2019 (July) First orders taken with deliveries expected from the end of the year.

Understanding names 

  • Engine
    200 d
  • Drive
    4MATIC
  • Gearbox
    8G-DCT
  • Engine
    The first number alludes to the amount of power the car has - in this case it also refers to the engine size, as this has a 2.0-litre unit (thought the GLB 200 petrol has a 1.3-litre engine) and ‘d’ refers to the fact it's a diesel. The petrol engines have no identifying letter.
  • Drive
    This is Mercedes’ term for its four-wheel drive system that is offered on more expensive versions of the GLB.
  • Gearbox
    All versions of the GLB have a dual-clutch (DCT) automatic transmission. Most have eight gears (8G) but the entry-level 200 petrol has seven (7G).

Engines 

200, 250, 200d & 220d

The GLB’s size and weight plus the availability of 4MATIC four-wheel-drive editions means that most engines are 2.0-litre units, apart from the entry-level 200 petrol. The entry-level 200 petrol has a 1.3-litre engine, meanwhile. It’s two-wheel drive and the only version to be paired with a seven-gear dual-clutch (DCT) automatic gearbox. The other models have eight-gear gearboxes, though you’re unlikely to notice the difference in reality.

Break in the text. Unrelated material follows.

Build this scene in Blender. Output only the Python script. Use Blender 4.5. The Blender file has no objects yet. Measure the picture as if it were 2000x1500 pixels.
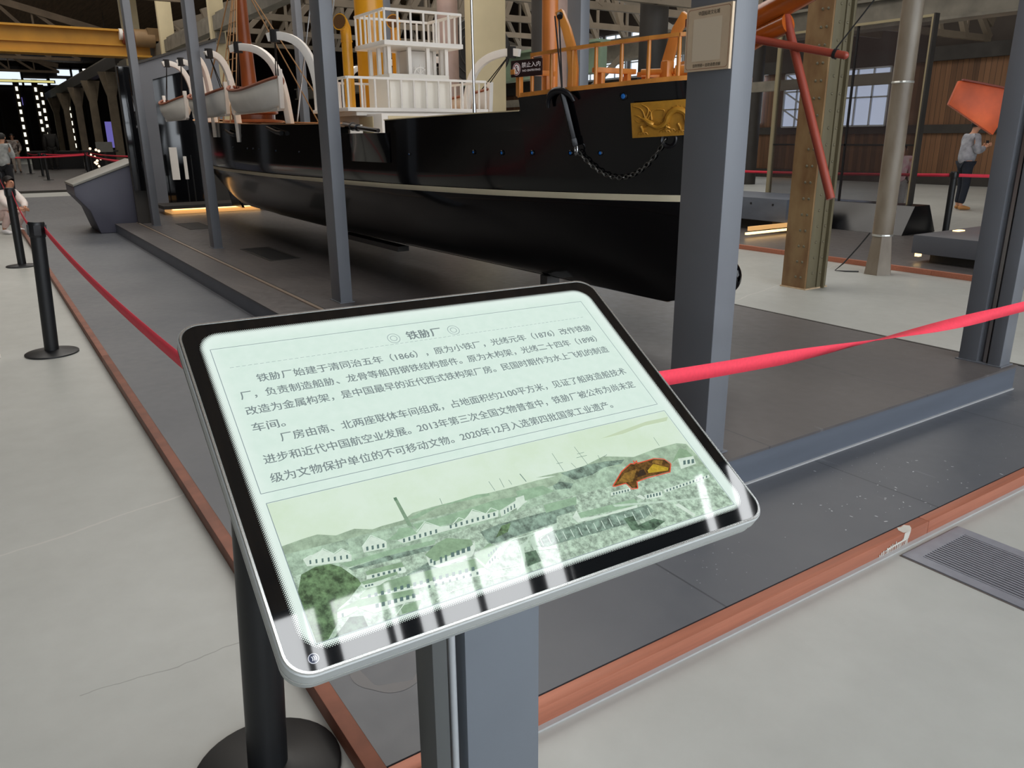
import bpy, bmesh, math, random
from mathutils import Vector, Matrix, noise
random.seed(7)
SC = bpy.context.scene
COL = SC.collection
PI = math.pi

# ------------------------------------------------------------------ camera, world, light, exposure
def make_camera():
    yaw, pitch, roll = -0.586636, 0.305966, -0.007686
    cy, sy = math.cos(yaw), math.sin(yaw)
    fwd = Vector((cy, sy, 0)); right = Vector((sy, -cy, 0)); up = Vector((0, 0, 1))
    f2 = fwd * math.cos(pitch) - up * math.sin(pitch)
    u2 = up * math.cos(pitch) + fwd * math.sin(pitch)
    r3 = right * math.cos(roll) + u2 * math.sin(roll)
    u3 = u2 * math.cos(roll) - right * math.sin(roll)
    cam = bpy.data.cameras.new('camera'); cam.sensor_fit = 'HORIZONTAL'; cam.sensor_width = 36
    cam.lens = 1530.08 / 2000 * 36; cam.clip_start = .05; cam.clip_end = 400
    o = bpy.data.objects.new('camera', cam); COL.objects.link(o)
    M = Matrix((r3, u3, -f2)).transposed().to_4x4(); M.translation = Vector((0, 0, 1.5))
    o.matrix_world = M
    SC.camera = o
make_camera()
SC.view_settings.view_transform = 'Standard'; SC.view_settings.look = 'None'
SC.view_settings.exposure = 0.0; SC.view_settings.gamma = 1.0
SC.cycles.max_bounces = 6; SC.cycles.diffuse_bounces = 3; SC.cycles.glossy_bounces = 4
SC.cycles.transparent_max_bounces = 8; SC.cycles.sample_clamp_indirect = 6.0
SC.cycles.caustics_reflective = False; SC.cycles.caustics_refractive = False
SC.cycles.use_denoising = True

W = bpy.data.worlds.new('sky'); SC.world = W; W.use_nodes = True
bg = W.node_tree.nodes['Background']
bg.inputs[0].default_value = (.86, .93, 1, 1); bg.inputs[1].default_value = 2.2

def area(name, loc, target, sx, sy, radiance, col=(1, 1, 1), spread=None):
    l = bpy.data.lights.new(name, 'AREA'); l.shape = 'RECTANGLE'; l.size = sx; l.size_y = sy
    l.energy = radiance * PI * sx * sy; l.color = col
    if spread: l.spread = spread
    o = bpy.data.objects.new(name, l); COL.objects.link(o); o.location = loc
    d = Vector(target) - Vector(loc)
    o.rotation_euler = d.to_track_quat('-Z', 'Y').to_euler()
    return o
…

DCT automatic gearboxes like the GLB’s are typically very fuel efficient and this, coupled with the car’s lighter, two-wheel drive set-up means that the 200’s economy figures are impressive. Performance isn't bad either.

The 250 petrol, also a 2.0-litre and in two-wheel drive, is noticeably more powerful but much thirstier, too. It’s likely buyers would be more tempted by the 220d which, although it’s only offered only in four-wheel drive form, is not only more economical but likely to be quicker through the gears when overtaking.

In between them is the 200d diesel. Available with two or four-wheel drive, it appears to be the most rounded GLB in terms of performance and economy and, no doubt, price.
Meanwhile, there are rumours that a more powerful Mercedes-AMG 35 version or even an AMG 45 will follow in due course, offering very strong acceleration at the expense of fuel economy.

Trims 

At the time of writing, there is no word on trims but we expect the GLB to follow existing Mercedes models in having SE, Urban Edition, Sport and AMG Line trims.

Reliability and warranty 

In common with all new Mercedes cars, the GLB has a three-year warranty. Save for a few notable exceptions including Kia, whose warranty is seven years, that’s standard across the industry.

Perhaps because owners expect nothing but the best from their Mercedes, the brand doesn't perform that well in the annual Auto Express Driver Power owner satisfaction survey. That said, its highest ranked model in the 2019 survey is the GLB’s sister car, the GLC.

The GLB shares many tried and tested components with other Mercedes models, so we don't expect there to be any serious reliability issues.

Used 

Being a Mercedes and a compact SUV that’s reasonably priced, the GLB should hold its value at least well as any premium rival - meaning high used prices, but potentially strong value finance rates.

It’s roomy and practical, too, where rivals balance style over practicality, often at the expense of interior space and functionality. On that point, a GLB with the optional third row of seats promises to be quite rare in the sector and should be a desirable used car.

The best used value is likely to lie with the thirsty 250 petrol model, as we’d expect this to drop in value comparatively fast, making it a more affordable used buy. A used 200 petrol will be an affordable entry point for buyers on a budget. Of the diesels, a two-wheel-drive 200d should be plentiful and available at a wide range of prices.